### Recorded information
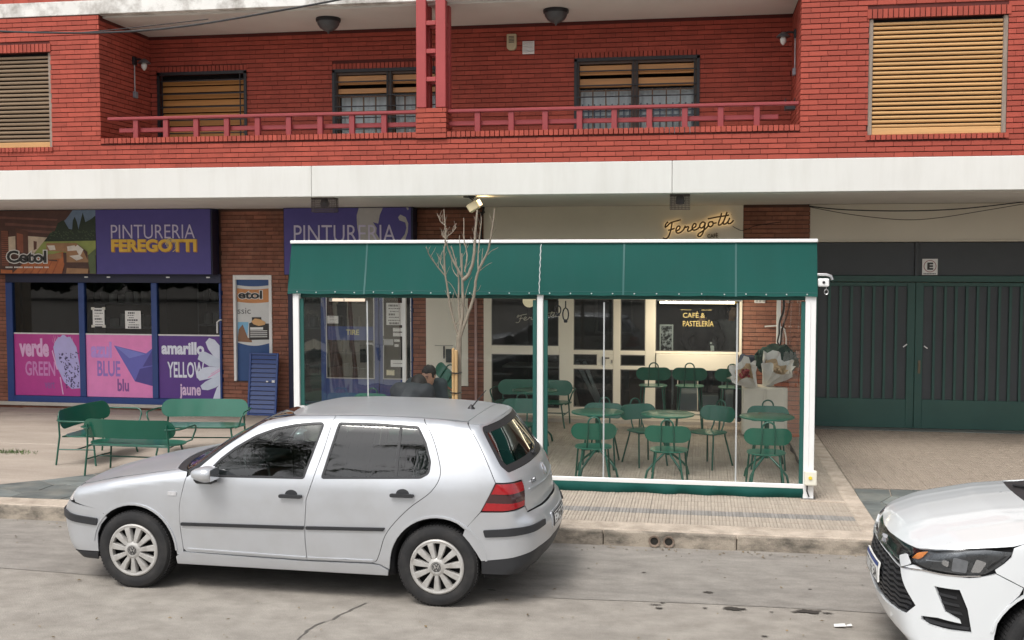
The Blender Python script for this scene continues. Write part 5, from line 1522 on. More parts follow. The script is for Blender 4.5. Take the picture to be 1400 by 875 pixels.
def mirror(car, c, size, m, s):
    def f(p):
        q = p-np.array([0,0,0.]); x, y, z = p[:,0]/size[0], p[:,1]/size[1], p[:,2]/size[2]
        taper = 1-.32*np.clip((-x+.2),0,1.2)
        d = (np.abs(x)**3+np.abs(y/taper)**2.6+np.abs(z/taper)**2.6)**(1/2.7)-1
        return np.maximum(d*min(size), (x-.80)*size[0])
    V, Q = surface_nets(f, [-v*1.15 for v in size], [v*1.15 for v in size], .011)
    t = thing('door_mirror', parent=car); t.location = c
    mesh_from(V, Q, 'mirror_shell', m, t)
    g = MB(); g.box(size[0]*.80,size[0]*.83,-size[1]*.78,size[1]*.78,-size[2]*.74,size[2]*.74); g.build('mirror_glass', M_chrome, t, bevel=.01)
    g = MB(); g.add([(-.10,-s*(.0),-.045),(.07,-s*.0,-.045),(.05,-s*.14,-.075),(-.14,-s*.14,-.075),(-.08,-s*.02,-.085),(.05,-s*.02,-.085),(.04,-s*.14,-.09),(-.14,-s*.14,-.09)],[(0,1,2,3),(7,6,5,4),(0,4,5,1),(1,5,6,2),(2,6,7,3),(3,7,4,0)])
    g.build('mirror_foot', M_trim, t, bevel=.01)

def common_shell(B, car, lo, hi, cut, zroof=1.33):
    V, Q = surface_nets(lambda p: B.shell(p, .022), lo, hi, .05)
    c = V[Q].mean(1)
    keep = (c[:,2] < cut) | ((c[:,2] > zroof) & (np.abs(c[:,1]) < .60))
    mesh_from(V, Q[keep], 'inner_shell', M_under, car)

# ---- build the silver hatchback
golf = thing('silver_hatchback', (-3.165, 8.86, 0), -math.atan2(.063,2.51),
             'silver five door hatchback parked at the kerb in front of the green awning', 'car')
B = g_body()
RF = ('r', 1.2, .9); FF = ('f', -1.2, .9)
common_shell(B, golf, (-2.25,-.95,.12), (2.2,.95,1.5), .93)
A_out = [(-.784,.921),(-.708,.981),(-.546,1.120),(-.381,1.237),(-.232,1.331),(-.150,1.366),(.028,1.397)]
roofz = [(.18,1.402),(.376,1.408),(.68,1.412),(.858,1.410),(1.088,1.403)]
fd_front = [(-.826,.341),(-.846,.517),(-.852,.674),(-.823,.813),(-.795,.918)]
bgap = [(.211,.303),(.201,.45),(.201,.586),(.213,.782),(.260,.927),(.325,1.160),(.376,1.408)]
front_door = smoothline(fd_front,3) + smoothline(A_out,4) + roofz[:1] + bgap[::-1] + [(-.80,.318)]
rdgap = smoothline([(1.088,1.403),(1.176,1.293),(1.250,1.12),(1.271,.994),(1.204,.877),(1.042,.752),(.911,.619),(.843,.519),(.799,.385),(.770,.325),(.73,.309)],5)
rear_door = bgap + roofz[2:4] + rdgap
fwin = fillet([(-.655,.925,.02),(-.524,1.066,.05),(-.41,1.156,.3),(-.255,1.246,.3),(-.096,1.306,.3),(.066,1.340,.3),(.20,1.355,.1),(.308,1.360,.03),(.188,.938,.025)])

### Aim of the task
Retype the whole listing exactly and leave the pictures out.

### Response to this task
The Blender Python script for this scene continues. Write part 5, from line 1522 on. More parts follow. The script is for Blender 4.5. Take the picture to be 1400 by 875 pixels.
def mirror(car, c, size, m, s):
    def f(p):
        q = p-np.array([0,0,0.]); x, y, z = p[:,0]/size[0], p[:,1]/size[1], p[:,2]/size[2]
        taper = 1-.32*np.clip((-x+.2),0,1.2)
        d = (np.abs(x)**3+np.abs(y/taper)**2.6+np.abs(z/taper)**2.6)**(1/2.7)-1
        return np.maximum(d*min(size), (x-.80)*size[0])
    V, Q = surface_nets(f, [-v*1.15 for v in size], [v*1.15 for v in size], .011)
    t = thing('door_mirror', parent=car); t.location = c
    mesh_from(V, Q, 'mirror_shell', m, t)
    g = MB(); g.box(size[0]*.80,size[0]*.83,-size[1]*.78,size[1]*.78,-size[2]*.74,size[2]*.74); g.build('mirror_glass', M_chrome, t, bevel=.01)
    g = MB(); g.add([(-.10,-s*(.0),-.045),(.07,-s*.0,-.045),(.05,-s*.14,-.075),(-.14,-s*.14,-.075),(-.08,-s*.02,-.085),(.05,-s*.02,-.085),(.04,-s*.14,-.09),(-.14,-s*.14,-.09)],[(0,1,2,3),(7,6,5,4),(0,4,5,1),(1,5,6,2),(2,6,7,3),(3,7,4,0)])
    g.build('mirror_foot', M_trim, t, bevel=.01)

def common_shell(B, car, lo, hi, cut, zroof=1.33):
    V, Q = surface_nets(lambda p: B.shell(p, .022), lo, hi, .05)
    c = V[Q].mean(1)
    keep = (c[:,2] < cut) | ((c[:,2] > zroof) & (np.abs(c[:,1]) < .60))
    mesh_from(V, Q[keep], 'inner_shell', M_under, car)

# ---- build the silver hatchback
golf = thing('silver_hatchback', (-3.165, 8.86, 0), -math.atan2(.063,2.51),
             'silver five door hatchback parked at the kerb in front of the green awning', 'car')
B = g_body()
RF = ('r', 1.2, .9); FF = ('f', -1.2, .9)
common_shell(B, golf, (-2.25,-.95,.12), (2.2,.95,1.5), .93)
A_out = [(-.784,.921),(-.708,.981),(-.546,1.120),(-.381,1.237),(-.232,1.331),(-.150,1.366),(.028,1.397)]
roofz = [(.18,1.402),(.376,1.408),(.68,1.412),(.858,1.410),(1.088,1.403)]
fd_front = [(-.826,.341),(-.846,.517),(-.852,.674),(-.823,.813),(-.795,.918)]
bgap = [(.211,.303),(.201,.45),(.201,.586),(.213,.782),(.260,.927),(.325,1.160),(.376,1.408)]
front_door = smoothline(fd_front,3) + smoothline(A_out,4) + roofz[:1] + bgap[::-1] + [(-.80,.318)]
rdgap = smoothline([(1.088,1.403),(1.176,1.293),(1.250,1.12),(1.271,.994),(1.204,.877),(1.042,.752),(.911,.619),(.843,.519),(.799,.385),(.770,.325),(.73,.309)],5)
rear_door = bgap + roofz[2:4] + rdgap
fwin = fillet([(-.655,.925,.02),(-.524,1.066,.05),(-.41,1.156,.3),(-.255,1.246,.3),(-.096,1.306,.3),(.066,1.340,.3),(.20,1.355,.1),(.308,1.360,.03),(.188,.938,.025)])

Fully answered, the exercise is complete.